The linkage referred to by Robbie is a regulation problem, but also a real trapeze act that would be difficult to explain in a letter, and would most probably be misunderstood if I were to get into it. Let me make it more simple: Given that everything else is right about the box, look at the photograph of the Duo-Art Expression box in the reprint sold by Player Piano Co. You will see the normal position of the lever which is operated by the accordions. It sits at about a 10-15 degree back angle. Start with that. From there, if you still have the problem, you are close enough to conclude that that isn't the problem. Doesn't mean it's perfect, but as close as Aeolian ever got one.

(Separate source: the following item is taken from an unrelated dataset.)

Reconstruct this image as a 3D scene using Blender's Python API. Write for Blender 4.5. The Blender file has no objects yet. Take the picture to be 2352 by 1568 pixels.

Spencer also mentioned the Theme valves leaking. When the theme valve(s) leak, the accompaniment zero intensity will not go low enough to really set the instrument softly enough. To make sure this is not the case, set the solo side of the box to about as low as you can get it. That takes it out of the circuit. Then set the accompaniment side to whatever produces a soft but even response. Now raise the solo side to, say 7-8 inches of water on the gauge when the theme valve is opened. Now return again to the accompaniment side and see if your setting has raised. If it raises over about 1/8" your one-way theme isolator valves may need some attention. By the way, do not use suede both sides to replace these, because suede leaks unless it has a sealing side.

Craig B.


(Message sent Sun 18 Aug 1996, 02:09:41 GMT, from time zone GMT.)